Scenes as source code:
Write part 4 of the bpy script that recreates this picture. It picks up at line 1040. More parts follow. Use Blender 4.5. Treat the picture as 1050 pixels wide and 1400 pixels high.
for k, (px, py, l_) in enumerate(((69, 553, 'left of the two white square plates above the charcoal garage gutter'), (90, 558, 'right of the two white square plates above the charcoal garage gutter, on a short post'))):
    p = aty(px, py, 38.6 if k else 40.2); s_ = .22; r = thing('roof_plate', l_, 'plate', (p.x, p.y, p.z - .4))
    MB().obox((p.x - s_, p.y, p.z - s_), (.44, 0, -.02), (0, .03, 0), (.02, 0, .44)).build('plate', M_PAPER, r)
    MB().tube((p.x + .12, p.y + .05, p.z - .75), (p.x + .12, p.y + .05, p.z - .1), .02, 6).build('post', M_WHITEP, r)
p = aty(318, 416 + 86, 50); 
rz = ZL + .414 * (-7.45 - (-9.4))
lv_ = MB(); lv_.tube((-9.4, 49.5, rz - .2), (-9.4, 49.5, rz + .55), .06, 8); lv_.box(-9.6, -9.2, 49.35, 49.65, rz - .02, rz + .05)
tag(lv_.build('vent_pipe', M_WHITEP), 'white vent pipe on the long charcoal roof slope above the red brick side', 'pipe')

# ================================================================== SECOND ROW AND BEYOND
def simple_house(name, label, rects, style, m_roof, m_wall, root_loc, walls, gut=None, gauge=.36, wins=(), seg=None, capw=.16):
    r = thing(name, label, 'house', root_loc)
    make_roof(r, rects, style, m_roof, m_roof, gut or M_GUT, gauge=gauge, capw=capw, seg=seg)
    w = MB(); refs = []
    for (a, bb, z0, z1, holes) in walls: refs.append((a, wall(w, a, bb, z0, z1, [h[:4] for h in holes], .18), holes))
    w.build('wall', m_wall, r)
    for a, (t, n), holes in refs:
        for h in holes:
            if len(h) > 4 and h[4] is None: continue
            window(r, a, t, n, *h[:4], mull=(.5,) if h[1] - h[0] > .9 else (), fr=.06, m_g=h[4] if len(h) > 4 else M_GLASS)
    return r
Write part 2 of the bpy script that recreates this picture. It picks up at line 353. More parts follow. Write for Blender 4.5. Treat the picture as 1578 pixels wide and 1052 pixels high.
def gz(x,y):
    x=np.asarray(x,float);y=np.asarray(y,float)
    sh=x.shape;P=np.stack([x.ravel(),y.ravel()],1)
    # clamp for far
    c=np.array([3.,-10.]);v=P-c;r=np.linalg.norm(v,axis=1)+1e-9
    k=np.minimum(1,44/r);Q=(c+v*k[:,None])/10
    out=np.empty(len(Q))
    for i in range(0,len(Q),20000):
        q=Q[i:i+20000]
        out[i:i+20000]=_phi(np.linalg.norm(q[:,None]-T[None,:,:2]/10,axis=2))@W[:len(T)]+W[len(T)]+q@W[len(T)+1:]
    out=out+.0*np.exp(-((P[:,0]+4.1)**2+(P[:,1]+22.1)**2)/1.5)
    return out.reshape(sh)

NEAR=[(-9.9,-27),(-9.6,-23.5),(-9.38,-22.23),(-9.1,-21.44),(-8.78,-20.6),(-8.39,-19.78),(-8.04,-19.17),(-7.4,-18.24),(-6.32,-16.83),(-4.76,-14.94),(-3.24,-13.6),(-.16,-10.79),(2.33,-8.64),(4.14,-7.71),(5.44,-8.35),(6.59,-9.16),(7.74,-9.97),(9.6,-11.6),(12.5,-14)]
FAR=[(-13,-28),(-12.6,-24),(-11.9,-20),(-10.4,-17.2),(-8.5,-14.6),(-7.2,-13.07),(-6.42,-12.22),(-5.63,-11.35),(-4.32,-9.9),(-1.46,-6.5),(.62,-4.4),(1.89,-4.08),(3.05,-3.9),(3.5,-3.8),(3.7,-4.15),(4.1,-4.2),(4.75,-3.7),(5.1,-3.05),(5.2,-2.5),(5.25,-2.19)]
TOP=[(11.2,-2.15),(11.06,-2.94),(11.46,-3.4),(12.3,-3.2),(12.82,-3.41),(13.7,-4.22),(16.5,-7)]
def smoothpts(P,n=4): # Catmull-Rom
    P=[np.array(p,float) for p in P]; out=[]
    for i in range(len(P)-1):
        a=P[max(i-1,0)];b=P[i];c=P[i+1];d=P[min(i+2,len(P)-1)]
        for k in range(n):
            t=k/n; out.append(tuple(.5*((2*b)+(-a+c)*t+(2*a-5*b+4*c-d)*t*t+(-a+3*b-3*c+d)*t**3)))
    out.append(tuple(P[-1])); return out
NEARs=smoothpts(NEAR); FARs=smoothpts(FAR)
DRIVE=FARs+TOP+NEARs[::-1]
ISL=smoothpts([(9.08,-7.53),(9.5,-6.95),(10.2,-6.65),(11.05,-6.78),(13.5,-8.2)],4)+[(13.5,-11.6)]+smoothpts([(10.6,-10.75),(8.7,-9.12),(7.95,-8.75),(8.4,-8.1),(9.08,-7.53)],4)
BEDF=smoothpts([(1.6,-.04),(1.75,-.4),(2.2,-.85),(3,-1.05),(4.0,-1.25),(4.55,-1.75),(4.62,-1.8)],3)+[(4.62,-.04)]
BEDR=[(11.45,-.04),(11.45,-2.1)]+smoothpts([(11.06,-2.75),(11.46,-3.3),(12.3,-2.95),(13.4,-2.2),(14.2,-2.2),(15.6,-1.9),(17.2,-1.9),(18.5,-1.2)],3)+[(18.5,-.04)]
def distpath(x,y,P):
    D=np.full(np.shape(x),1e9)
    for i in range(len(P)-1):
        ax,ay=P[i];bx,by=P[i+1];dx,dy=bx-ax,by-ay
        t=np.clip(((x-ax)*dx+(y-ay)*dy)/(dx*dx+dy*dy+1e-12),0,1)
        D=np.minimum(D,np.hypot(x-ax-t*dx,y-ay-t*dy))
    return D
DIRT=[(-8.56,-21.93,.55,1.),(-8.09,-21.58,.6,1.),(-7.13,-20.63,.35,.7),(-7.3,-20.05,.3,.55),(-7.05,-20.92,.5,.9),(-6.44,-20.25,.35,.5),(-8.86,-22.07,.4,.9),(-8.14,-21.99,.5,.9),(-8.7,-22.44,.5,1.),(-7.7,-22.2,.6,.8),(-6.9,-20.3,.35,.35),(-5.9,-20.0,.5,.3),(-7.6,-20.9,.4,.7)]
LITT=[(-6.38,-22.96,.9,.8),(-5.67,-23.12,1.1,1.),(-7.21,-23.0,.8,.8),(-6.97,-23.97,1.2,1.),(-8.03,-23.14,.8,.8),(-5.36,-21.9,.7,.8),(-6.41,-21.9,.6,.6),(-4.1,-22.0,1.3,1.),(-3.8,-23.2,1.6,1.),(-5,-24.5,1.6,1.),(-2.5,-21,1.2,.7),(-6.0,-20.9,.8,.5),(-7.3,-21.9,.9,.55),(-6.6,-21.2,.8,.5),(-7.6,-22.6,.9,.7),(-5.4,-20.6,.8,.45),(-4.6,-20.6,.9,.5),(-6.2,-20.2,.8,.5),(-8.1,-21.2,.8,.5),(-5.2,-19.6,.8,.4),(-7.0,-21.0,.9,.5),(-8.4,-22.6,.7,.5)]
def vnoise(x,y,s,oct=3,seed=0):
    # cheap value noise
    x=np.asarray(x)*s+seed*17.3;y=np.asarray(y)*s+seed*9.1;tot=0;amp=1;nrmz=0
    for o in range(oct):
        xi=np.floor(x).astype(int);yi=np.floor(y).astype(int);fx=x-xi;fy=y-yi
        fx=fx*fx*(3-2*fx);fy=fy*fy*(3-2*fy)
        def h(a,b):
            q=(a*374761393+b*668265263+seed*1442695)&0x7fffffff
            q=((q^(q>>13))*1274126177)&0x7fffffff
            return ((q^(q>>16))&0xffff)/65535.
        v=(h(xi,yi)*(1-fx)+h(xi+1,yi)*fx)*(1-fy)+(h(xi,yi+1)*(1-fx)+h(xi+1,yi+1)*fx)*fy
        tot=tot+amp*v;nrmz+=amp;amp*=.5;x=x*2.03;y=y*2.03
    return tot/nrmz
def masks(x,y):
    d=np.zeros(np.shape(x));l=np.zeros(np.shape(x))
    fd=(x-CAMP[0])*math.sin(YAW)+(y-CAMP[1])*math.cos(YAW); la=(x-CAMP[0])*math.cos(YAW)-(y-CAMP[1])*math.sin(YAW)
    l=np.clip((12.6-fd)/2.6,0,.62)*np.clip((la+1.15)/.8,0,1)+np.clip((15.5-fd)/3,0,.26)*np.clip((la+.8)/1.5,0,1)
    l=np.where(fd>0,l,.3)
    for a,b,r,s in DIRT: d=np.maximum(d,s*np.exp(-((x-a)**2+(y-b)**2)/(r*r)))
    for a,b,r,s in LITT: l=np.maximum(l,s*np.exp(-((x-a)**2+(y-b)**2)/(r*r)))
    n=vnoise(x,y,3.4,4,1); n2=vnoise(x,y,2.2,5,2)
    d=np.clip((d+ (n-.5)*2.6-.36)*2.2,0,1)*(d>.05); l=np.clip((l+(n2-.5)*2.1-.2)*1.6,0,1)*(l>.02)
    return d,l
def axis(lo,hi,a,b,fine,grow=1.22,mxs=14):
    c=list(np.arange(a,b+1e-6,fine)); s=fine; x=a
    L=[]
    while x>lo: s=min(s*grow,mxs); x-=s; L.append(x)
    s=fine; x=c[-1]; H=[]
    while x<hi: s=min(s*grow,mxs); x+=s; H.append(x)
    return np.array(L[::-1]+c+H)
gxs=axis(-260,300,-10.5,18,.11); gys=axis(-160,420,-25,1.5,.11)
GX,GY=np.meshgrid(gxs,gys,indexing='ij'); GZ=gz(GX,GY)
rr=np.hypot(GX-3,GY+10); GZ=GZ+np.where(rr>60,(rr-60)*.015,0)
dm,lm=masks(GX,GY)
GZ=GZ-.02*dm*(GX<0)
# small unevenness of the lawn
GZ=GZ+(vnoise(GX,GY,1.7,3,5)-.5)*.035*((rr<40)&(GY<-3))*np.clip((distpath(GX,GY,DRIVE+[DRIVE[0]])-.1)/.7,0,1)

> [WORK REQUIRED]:
Go through the material above and copy each line that has the word "parts".

> [OUTPUT]:
Write part 4 of the bpy script that recreates this picture. It picks up at line 1040. More parts follow. Use Blender 4.5. Treat the picture as 1050 pixels wide and 1400 pixels high.
Write part 2 of the bpy script that recreates this picture. It picks up at line 353. More parts follow. Write for Blender 4.5. Treat the picture as 1578 pixels wide and 1052 pixels high.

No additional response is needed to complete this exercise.